▶ What is required: Set down the material exactly as given, please, from its first line through the line that includes "COL=scene.collection".

▶ Data segment:
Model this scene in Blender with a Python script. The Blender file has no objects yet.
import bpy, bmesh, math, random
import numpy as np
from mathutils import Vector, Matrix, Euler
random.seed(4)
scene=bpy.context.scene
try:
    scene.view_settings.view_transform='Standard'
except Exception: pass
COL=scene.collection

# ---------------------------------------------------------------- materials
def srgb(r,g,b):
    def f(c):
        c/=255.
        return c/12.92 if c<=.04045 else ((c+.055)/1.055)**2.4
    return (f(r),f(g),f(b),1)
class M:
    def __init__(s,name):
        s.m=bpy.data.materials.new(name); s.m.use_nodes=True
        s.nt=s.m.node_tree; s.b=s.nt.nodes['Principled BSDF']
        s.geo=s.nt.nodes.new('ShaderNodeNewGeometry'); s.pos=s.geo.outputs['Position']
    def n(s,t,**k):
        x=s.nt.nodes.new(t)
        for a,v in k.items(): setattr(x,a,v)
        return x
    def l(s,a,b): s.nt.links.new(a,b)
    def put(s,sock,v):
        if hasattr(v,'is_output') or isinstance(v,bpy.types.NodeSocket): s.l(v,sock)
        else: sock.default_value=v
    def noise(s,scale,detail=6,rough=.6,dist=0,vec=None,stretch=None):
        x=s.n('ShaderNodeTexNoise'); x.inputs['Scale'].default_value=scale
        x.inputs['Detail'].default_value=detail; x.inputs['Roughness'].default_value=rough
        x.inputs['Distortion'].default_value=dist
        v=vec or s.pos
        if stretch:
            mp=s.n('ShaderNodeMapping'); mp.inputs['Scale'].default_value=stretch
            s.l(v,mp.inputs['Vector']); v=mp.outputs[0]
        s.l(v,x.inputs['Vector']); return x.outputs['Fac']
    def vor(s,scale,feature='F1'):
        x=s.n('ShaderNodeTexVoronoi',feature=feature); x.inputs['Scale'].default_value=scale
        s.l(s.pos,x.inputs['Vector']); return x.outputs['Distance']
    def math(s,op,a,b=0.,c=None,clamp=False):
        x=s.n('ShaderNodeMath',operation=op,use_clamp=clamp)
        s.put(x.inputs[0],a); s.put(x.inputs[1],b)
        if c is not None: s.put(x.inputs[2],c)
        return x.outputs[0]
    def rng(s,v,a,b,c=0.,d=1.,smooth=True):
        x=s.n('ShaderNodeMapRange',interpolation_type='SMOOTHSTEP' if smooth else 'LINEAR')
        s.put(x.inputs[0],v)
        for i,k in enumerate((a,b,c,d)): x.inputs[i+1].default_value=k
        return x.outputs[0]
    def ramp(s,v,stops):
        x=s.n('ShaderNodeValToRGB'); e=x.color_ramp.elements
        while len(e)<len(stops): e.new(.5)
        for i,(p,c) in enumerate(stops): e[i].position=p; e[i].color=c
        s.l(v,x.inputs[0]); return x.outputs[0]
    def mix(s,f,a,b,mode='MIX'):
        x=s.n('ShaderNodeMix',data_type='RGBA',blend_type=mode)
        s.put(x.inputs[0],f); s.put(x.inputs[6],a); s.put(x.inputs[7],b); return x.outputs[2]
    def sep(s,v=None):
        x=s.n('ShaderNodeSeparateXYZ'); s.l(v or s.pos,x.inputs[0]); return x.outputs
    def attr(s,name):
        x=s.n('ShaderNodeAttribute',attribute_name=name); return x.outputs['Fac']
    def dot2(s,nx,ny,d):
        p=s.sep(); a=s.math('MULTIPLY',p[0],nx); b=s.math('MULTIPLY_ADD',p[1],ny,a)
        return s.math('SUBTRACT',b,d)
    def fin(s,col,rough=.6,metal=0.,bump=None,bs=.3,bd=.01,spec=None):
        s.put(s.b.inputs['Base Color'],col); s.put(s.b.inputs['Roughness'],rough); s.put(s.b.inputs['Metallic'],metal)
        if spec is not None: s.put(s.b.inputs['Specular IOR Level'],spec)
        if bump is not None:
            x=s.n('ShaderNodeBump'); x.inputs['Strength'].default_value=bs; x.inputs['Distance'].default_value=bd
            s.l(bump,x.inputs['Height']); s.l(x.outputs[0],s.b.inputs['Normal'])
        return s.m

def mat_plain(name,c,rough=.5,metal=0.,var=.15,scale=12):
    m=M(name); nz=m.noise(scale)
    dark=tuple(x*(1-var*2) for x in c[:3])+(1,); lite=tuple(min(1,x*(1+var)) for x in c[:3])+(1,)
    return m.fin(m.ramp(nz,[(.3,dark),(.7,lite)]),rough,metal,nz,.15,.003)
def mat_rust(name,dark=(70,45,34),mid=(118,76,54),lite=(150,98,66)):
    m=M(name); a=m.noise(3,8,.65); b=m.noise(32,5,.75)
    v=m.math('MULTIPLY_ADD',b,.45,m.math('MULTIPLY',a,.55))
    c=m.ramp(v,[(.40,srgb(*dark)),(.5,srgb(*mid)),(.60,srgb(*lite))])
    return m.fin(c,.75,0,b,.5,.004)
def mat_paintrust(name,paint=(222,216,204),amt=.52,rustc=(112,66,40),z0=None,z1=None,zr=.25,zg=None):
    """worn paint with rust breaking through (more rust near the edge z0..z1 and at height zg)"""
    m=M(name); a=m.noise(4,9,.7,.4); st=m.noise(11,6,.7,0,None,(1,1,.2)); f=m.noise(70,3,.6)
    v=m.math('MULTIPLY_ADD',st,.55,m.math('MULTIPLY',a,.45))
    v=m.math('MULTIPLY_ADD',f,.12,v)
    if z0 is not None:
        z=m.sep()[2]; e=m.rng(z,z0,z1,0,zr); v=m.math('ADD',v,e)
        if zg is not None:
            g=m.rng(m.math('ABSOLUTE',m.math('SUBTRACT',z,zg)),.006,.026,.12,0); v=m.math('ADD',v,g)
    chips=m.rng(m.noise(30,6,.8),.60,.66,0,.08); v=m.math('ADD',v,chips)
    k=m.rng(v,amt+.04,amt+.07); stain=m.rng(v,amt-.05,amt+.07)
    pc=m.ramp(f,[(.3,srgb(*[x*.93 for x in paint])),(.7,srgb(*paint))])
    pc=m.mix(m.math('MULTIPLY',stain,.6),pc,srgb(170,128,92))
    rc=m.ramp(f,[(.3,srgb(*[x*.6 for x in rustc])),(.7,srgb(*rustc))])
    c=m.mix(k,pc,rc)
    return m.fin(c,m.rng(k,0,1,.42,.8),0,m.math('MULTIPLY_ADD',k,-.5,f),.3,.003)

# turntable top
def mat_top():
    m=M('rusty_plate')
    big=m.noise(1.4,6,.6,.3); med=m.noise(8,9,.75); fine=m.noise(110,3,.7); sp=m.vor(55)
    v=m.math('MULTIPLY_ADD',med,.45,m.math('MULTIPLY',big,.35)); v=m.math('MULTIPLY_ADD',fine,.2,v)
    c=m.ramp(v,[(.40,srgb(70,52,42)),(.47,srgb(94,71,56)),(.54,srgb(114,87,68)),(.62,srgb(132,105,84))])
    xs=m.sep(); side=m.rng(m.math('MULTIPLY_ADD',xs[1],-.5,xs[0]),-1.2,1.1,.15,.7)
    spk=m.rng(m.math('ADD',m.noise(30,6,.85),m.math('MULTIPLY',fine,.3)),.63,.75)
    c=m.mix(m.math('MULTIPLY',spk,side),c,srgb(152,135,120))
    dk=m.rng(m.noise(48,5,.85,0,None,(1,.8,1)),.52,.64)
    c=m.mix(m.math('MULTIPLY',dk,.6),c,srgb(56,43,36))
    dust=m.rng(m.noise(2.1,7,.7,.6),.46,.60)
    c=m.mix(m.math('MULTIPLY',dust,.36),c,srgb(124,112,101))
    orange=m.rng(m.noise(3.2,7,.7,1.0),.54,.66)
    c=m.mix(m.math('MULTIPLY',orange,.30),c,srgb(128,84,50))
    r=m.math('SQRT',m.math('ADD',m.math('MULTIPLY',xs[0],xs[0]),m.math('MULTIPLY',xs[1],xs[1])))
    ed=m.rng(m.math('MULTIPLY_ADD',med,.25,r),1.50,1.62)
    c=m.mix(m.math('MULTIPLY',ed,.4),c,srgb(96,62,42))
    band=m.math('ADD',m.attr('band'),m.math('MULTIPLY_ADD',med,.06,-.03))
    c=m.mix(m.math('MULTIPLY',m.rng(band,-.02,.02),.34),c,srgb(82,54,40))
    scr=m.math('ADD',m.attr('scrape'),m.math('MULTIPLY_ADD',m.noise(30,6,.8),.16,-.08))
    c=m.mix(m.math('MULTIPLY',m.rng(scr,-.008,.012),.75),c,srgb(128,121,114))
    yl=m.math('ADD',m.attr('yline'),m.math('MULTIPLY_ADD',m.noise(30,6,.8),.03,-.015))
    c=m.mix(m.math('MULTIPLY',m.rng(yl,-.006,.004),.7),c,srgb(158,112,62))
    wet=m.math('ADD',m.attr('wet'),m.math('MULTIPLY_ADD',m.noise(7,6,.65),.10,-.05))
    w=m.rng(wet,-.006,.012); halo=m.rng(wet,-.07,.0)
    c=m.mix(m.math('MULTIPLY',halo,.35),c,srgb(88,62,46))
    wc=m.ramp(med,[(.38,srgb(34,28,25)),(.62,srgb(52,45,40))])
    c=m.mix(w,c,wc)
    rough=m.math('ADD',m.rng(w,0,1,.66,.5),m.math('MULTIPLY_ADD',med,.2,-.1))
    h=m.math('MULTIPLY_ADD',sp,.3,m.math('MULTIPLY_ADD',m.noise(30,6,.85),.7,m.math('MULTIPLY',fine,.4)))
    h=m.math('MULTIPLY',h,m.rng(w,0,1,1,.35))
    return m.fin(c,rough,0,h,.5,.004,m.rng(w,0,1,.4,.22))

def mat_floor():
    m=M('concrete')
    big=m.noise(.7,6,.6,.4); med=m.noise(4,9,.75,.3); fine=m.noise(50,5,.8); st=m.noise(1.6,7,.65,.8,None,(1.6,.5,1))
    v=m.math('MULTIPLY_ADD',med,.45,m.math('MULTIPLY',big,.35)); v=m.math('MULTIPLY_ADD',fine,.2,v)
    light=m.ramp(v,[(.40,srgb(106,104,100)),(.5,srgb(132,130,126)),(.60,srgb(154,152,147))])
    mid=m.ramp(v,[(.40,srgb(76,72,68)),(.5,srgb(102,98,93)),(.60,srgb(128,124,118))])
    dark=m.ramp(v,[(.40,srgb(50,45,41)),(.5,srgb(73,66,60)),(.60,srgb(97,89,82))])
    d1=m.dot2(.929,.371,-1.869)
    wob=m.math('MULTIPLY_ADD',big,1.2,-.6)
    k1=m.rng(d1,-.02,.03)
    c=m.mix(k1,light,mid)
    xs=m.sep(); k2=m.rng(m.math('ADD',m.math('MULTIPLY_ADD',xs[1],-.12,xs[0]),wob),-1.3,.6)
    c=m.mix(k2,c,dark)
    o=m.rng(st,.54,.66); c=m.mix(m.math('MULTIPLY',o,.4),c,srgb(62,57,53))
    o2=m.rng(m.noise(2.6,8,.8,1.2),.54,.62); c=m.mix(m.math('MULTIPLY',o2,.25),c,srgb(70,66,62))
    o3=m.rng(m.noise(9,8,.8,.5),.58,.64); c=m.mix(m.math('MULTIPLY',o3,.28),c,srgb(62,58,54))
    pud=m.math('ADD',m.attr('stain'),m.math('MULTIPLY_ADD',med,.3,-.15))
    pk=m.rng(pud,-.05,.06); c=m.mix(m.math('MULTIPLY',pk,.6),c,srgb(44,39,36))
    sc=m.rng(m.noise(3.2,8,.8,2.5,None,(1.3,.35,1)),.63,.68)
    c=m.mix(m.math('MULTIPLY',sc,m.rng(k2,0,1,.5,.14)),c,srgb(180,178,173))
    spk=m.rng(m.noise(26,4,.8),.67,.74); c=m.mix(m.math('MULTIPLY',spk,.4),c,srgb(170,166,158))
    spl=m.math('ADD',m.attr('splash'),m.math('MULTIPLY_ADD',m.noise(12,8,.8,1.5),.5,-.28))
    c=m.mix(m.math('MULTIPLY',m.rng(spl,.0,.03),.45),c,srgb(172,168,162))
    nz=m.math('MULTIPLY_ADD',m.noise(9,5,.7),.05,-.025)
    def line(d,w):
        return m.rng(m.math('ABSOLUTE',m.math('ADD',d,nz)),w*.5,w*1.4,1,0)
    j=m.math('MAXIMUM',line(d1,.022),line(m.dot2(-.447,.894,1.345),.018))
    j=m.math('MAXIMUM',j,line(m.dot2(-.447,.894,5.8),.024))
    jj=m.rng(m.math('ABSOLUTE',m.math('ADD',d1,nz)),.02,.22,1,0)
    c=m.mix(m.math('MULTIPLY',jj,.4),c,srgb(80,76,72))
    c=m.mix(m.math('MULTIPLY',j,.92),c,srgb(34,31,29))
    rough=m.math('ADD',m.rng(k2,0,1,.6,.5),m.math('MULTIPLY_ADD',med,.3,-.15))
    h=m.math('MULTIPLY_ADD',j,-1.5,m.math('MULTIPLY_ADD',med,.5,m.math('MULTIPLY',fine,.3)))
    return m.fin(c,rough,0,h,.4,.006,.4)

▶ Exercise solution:
Model this scene in Blender with a Python script. The Blender file has no objects yet.
import bpy, bmesh, math, random
import numpy as np
from mathutils import Vector, Matrix, Euler
random.seed(4)
scene=bpy.context.scene
try:
    scene.view_settings.view_transform='Standard'
except Exception: pass
COL=scene.collection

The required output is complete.